Margaretta (Bleecker) Faugères

The Posthumous Works of Ann Eliza Bleecker to which is added, A Collection of Essays, Prose, and Poetical, by Margaretta V. Faugères

Margaretta Faugères, daughter of John and Ann Eliza Bleecker, was born in New York City in 1771. After her birth, the family move their country estate in Tomhannock, presently known as Troy, New York. After the death of Ann Eliza Bleecker in 1783, twelve-year-old Faugères and her father moved back to New York City. There, Faugères continued her education, and with privilege from her wealth and class, she was able to establish herself as a female writer. Faugères actively participated in the publishing world, starting in the 1790s where she began to write “poems and essays against the death penalty, and in support of abolition and of the French Revolution,” and was named the premier poet of The New York Magazine for several years (Vietto 565). She was genuinely convinced of the restoration of human liberty embodied by the American and French Revolutions. Faugères greatly supported the anti-slavery movement, and in June 1791, she published her political essay, Fine Feelings Exemplified in the Conduct of a Negro Slave, in which she challenged Thomas Jefferson’s claim that slaves lacked “finer feelings;”

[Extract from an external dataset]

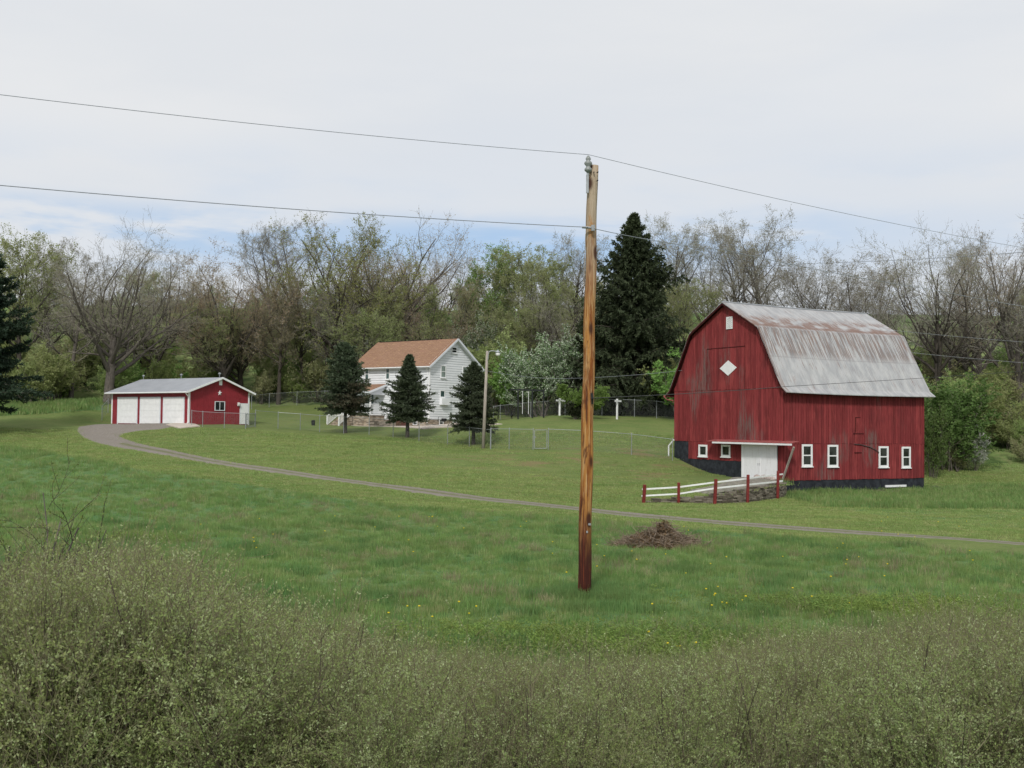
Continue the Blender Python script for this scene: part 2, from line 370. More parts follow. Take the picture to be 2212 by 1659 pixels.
M['blackpl'] = plain('black_plastic', (.015, .017, .018), .2, 6, .5, .3)
M['brownwood'] = plain('brown_wood', (.12, .075, .05), .3, 4, .85, .15, ms=(1, 8, 1))
M['tarp'] = plain('brown_metal_door', (.13, .055, .045), .2, 3, .6, .2)
M['stick'] = plain('dead_branch', (.23, .18, .135), .4, 3, .9, .1)
M['wire'] = plain('aluminium_wire', (.26, .28, .31), .1, 8, .5, .4, .2)
M['cable'] = plain('black_cable', (.06, .06, .06), .1, 8, .6, .3)
M['ceramic'] = plain('insulator_ceramic', (.24, .26, .25), .1, 8, .3, .5)
M['redcloth'] = plain('red_decoration', (.45, .03, .04), .2, 8, .8, .2)
M['gapgrey'] = plain('shadow_gap_grey', (.40, .43, .46), .05, 3)
M['meshwire'] = plain('dull_fence_wire', (.17, .18, .18), .1, 8, .6, .3)
M['glasslamp'] = plain('lamp_glass', (.75, .76, .74), .05, 8, .3, .5)
def m_glass(s):
    n = s.noise(s.obj(), 1.3, 2); return s.mix(s.rng(n, .4, .65), (.010, .012, .013), (.04, .045, .045))
M['glass'] = material('dark_window_glass', m_glass, .12, .5)
M['glassg'] = plain('curtained_glass', (.22, .27, .25), .3, 1.5, .25, .5)
M['glassd'] = plain('green_grey_glass', (.05, .09, .085), .3, 1.5, .2, .5)
def m_pole(s):
    o = s.obj(); x, y, z = s.xyz(o)[:3]
    st = s.noise(o, 1., 6, .7, (12, 12, .55)); st2 = s.noise(o, 1., 5, .7, (30, 30, 1.2)); pt = s.noise(o, 1., 4, .6, (4.5, 4.5, 1.0), .4)
    zz = s.math('ADD', z, s.math('MULTIPLY', s.math('SUBTRACT', st, .5), 3.))
    org = s.mix(s.rng(st, .42, .58), (.20, .060, .012), (.42, .20, .052))
    org = s.mix(s.math('MULTIPLY', s.rng(st2, .51, .64), .85), org, (.50, .33, .16))
    org = s.mix(s.math('MULTIPLY', s.rng(pt, .54, .64), .85), org, (.075, .022, .010))
    gry = s.mix(s.rng(st, .4, .6), (.33, .25, .17), (.43, .35, .25)); gry = s.mix(s.math('MULTIPLY', s.rng(pt, .56, .66), .75), gry, (.38, .19, .06))
    c = s.mix(s.rng(zz, 6.6, 9.2), org, gry)
    drk = s.mix(s.rng(st2, .48, .66), (.050, .012, .008), (.17, .038, .014))
    c = s.mix(s.rng(zz, 2.7, .8), c, drk)
    v = s.new('ShaderNodeTexVoronoi'); m = s.new('ShaderNodeMapping'); s.put(m.inputs[0], o); m.inputs[3].default_value = (3.2, 3.2, 1.25); s.l.new(m.outputs[0], v.inputs[0]); v.inputs['Scale'].default_value = 1
    c = s.mix(s.math('MULTIPLY', s.rng(v.outputs['Distance'], .30, .14), .95), c, (.055, .018, .010))
    ck = s.noise(o, 1., 3, .6, (16, 16, .35), .3); c = s.mix(s.math('MULTIPLY', s.rng(ck, .635, .66), .8), c, (.05, .022, .012))
    return (c, (st2, .8, .03))
M['pole'] = material('treated_pine_pole', m_pole, .7, .25)
M['bark'] = plain('grey_bark', (.120, .106, .092), .35, 3, .95, .1, ms=(5, 5, 1))
M['barkd'] = plain('dark_bark', (.075, .065, .055), .35, 3, .95, .1, ms=(5, 5, 1))
M['scrubstem'] = plain('scrub_stems', (.075, .062, .05), .35, 3, .9, .1)
M['scrubtwig'] = plain('scrub_twigs', (.225, .205, .125), .3, 1, .9, .1)
M['twig'] = plain('twigs', (.27, .245, .20), .3, 1, .95, .1)
M['twigp'] = plain('pale_twigs', (.33, .31, .27), .25, 1, .95, .1)
LM = {
 'pink': leafmat('reddish_buds', (.38, .29, .19), (.40, .35, .19), (.34, .23, .16), .45),
 'grey': leafmat('grey_green_buds', (.25, .26, .16), (.30, .29, .19), (.21, .19, .14), .4),
 'yellow': leafmat('yellow_green_leaves', (.33, .38, .10), (.28, .32, .10), (.22, .25, .09), .4),
 'olive': leafmat('olive_leaves', (.31, .37, .14), (.36, .40, .17), (.28, .29, .14), .5),
 'fresh': leafmat('fresh_green_leaves', (.22, .36, .09), (.17, .29, .07), (.28, .42, .13), .4),
 'brown': leafmat('brown_buds', (.32, .30, .16), (.29, .29, .15), (.36, .28, .16), .45),
 'pale': leafmat('pale_buds', (.38, .39, .28), (.33, .34, .23), (.27, .25, .18), .4),
 'white': leafmat('white_blossom', (.56, .56, .52), (.46, .48, .43), (.16, .22, .11), .2),
 'white2': leafmat('greenish_blossom', (.15, .24, .085), (.12, .20, .07), (.85, .85, .78), .2, .3),
 'shrub': leafmat('shrub_leaves', (.29, .40, .13), (.33, .39, .15), (.27, .29, .13), .5),
 'shrubd': leafmat('dark_green_shrub_leaves', (.12, .21, .055), (.15, .24, .07), (.10, .15, .05), .4),
 'shrubb': leafmat('brown_shrub_leaves', (.34, .34, .18), (.37, .34, .20), (.30, .36, .15), .5),
 'needle': leafmat('spruce_needles', (.050, .072, .036), (.068, .092, .046), (.125, .155, .10), .15, .9),
 'needled': leafmat('dark_needles', (.030, .042, .020), (.045, .058, .027), (.07, .085, .038), .15, .3),
 'needlebl': leafmat('blue_green_needles', (.020, .040, .024), (.032, .056, .032), (.050, .08, .046), .15, .3),
 'needlebr': leafmat('browning_needles', (.06, .062, .038), (.095, .075, .050), (.045, .07, .04), .15, .5),
 'willow': leafmat('willow_buds', (.285, .34, .122), (.24, .29, .104), (.44, .49, .27), .4, .35),
 'grass': leafmat('meadow_grass', (.165, .275, .080), (.23, .335, .105), (.33, .36, .16), .4, .45, .7, 2.2),
 'grassd': leafmat('dark_meadow_grass', (.135, .245, .080), (.17, .27, .09), None, .4, .6),
 'turf': leafmat('lawn_turf', (.19, .295, .080), (.29, .365, .115), (.35, .37, .155), .35, .55, .7, 1.6, (.35, 1.3, 1)),
 'dry': leafmat('dry_grass', (.30, .27, .16), (.24, .24, .12), None, .3, .3),
 'lime': leafmat('lime_weeds', (.22, .30, .07), (.17, .25, .06), None, .3, .3),
 'dead': leafmat('dead_leaves', (.16, .10, .055), (.10, .065, .04), (.24, .15, .08), .1, 1.),
}
M['yellowfl'] = plain('dandelion_yellow', (.80, .62, .03), .1, 5, .7, .2)
M['stem'] = plain('green_stem', (.12, .2, .06), .1, 5, .7, .2)

# ------------------------------------------------------------------ ground mesh
def lines(*segs):
    out = []
    for a, b, st in segs: out += list(np.arange(a, b - 1e-6, st))
    return np.array(out + [segs[-1][1]])
gx = lines((-320, -140, 15), (-140, -56, 4), (-56, 7, .5), (7, 19, .2), (19, 56, .5), (56, 140, 4), (140, 320, 15))
gy = lines((-12, 8, 1), (8, 60, .5), (60, 73, .2), (73, 112, .5), (112, 200, 2), (200, 300, 5), (300, 760, 20))
GX, GY = np.meshgrid(gx, gy); gz = H(GX.ravel(), GY.ravel()); nx, ny = len(gx), len(gy)
V = np.c_[GX.ravel(), GY.ravel(), gz]
i, j = np.meshgrid(np.arange(nx - 1), np.arange(ny - 1)); a = (j * nx + i).ravel()
ground = mk('ground', V, np.c_[a, a + 1, a + nx + 1, a + nx], M['ground'], smooth=True); tag(ground, kind='structure')
def inpoly(x, y, poly):
    c = np.zeros(len(x), bool); n = len(poly)
    for k in range(n):
        x1, y1 = poly[k][:2]; x2, y2 = poly[(k + 1) % n][:2]
        if y1 == y2: continue
        c ^= ((y1 > y) != (y2 > y)) & (x < (x2 - x1) * (y - y1) / (y2 - y1) + x1)
    return c
edge_uv = [(-300, 960), (0, 966), (80, 974), (150, 986), (250, 1004), (340, 1021), (450, 1036), (560, 1051), (660, 1066), (760, 1080), (880, 1094), (1000, 1104), (1120, 1112), (1250, 1119), (1400, 1135), (1560, 1149), (1700, 1160), (1950, 1178), (2212, 1200)]
edge = [hit(u, v) for u, v in edge_uv]
MEADOW = [(-70, -12)] + [(-70, edge[0].y)] + [(p.x, p.y) for p in edge] + [(60, edge[-1].y - 2), (60, -12)]
pe = [hit(u, v) for u, v in [(1700, 1074), (1760, 1088), (1820, 1102), (1920, 1117), (2060, 1130), (2212, 1142), (2400, 1160)]]
PASTURE = [(p.x, p.y) for p in pe] + [(80, 75), (60, 88), (40, 84), (BO[0] + 11, BO[1] + 8), (BO[0], BO[1] + .5)]
lf = [(-140, 106), (G(0, 104).x, 103), (G(120, 104).x, 106), (G(235, 110).x, 108), (G(235, 118).x, 118), (-140, 118)]
X_, Y_ = V[:, 0], V[:, 1]
mead = (inpoly(X_, Y_, MEADOW) | inpoly(X_, Y_, PASTURE) | inpoly(X_, Y_, lf)).astype(np.float32)
wl = np.interp(X_, [-60, -45, -30, -10, 0, 18, 25, 45, 60], [112, 112, 124, 126, 121, 109, 93, 87, 87])
woods = sm(-1, 2, Y_ - wl).astype(np.float32) * (Y_ < 188)
hill = sm(175, 192, Y_).astype(np.float32)
scp = hit(1380, 1010)
scalp = np.exp(-(((X_ - scp.x) / 13) ** 2 + ((Y_ - scp.y) / 7) ** 2)).astype(np.float32)
for nm, arr in (('meadow', mead), ('woods', woods), ('hill', hill), ('scalp', np.clip(scalp * 1.6, 0, 1))):
    at = ground.data.attributes.new(nm, 'FLOAT', 'POINT'); at.data.foreach_set('value', np.asarray(arr, np.float32))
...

I cannot help thinking that their sensations, mental and external, are as acute as those of the people whose skin may be of a different colour; such an assertion may be bold, but facts are stubborn things and had I not them to support me, it is probable I should not attempt to oppose the opinions of such an eminent reasoned. (Faugères 268)

In 1793, Faugères published a collection of her and her mother’s work, titled The Posthumous Works of Ann Eliza Bleecker to which is added, A Collection of Essays, Prose, and Poetical by Margaretta Faugères in The New York Magazine. In this collection, she included her poem “The Hudson,” which she depicts the democratic ideal, as well as the events before and during the American Revolution. She constructed her own identity “as an activist writer of more of an enlightened generation” (Vietto 564). French physician, Peter Faugères influenced her support of the French Revolution. Margaretta and Peter shared similar political beliefs, and although her father was in opposition to their relationship, they got married on Bastille Day, July 14, 1792. They had two daughters, Eveanna Electa Faugères (1795–1841) and Margaret Mason Faugères (1797–1820). Unfortunately, the Faugères’ marriage was broken as her husband abused her and managed to spend her large fortune. When Peter Faugères died of Yellow fever in 1798, Faugères decided to teach school in New Brunswick, New Jersey and Brooklyn, New York (Harris 129).

In 1793, Margaretta Faugères published The Posthumous Works of Ann Eliza Bleecker in Prose and Verse, to which is added a Collection of Essays, Prose and Poetical, a collection of her mother’s work and her own. Faugères expressed grief over the death of her mother and sister in some of her work but proposed democratic ideals in a number of her political essays and poems regarding equality and justice. In 1795, she wrote Belisarius: A Tragedy to the John Street Theatre, a tragedy in four acts, which echoed her views on human rights. At first, it was rejected but was then published in New York that same year and became one of Faugères’s most significant literary achievements. The message of pacifism, anti-materialism, and the vanity of power was extraordinary for this time especially coming from a female author. In similarity to French politics, Belisarius is caught between corrupt courtiers on the one hand and cruel revolutionists on the other. The play exploits the vanity of fame while preserving the purity of ordinary human life.

In 1797, she wrote “The Ghost of John Young,” a six-page poetic narrative in which she gave John Young’s perspective from the grave. The pamphlet presents opposition to capital punishment as she felt it was “a view of rescuing his memory from obloquy and shewing how inconsistent sanguinary laws are, in a country which boasts of her freedom and happiness” (Harris 127). Faugères published her last work, “Ode,” on July 4, 1798, which was composed to support a speech given by New York Governor George Clinton to remind America of the price paid during the Revolution to become a free nation. Margaretta Faugères died on January 9, 1801, and is buried next to her father in the Bowery Methodist Church Cemetery of Brooklyn.

 

Works Cited

Faugères, Margaretta V. (Ed.). The Posthumous Works of Ann Eliza Bleecker to which is added, A Collection of Essays, Prose, and Poetical, by Margaretta V. Faugères. New York: T and J. Swords, 1793. Evans Early American Imprint Collection, https://quod.lib.umich.edu/e/evans/N19358.0001.001/1:14.2?rgn=div2;view=fulltext. Accessed 20 Nov. 2017.

Harris, Sharon M. Executing Race: Early American Women’s Narratives of Race, Society, and the Law, Ohio State University Press, 2005, pp. 80-130. Print.

Vietto, Angela. “Daughters of the Tenth Muse: New Histories of Women and Writing in Early America.” Early American Literature, vol. 41, no. 3, 2006, pp. 555–567. JSTOR, JSTOR, www.jstor.org/stable/25057469. Accessed 28 Nov. 2017.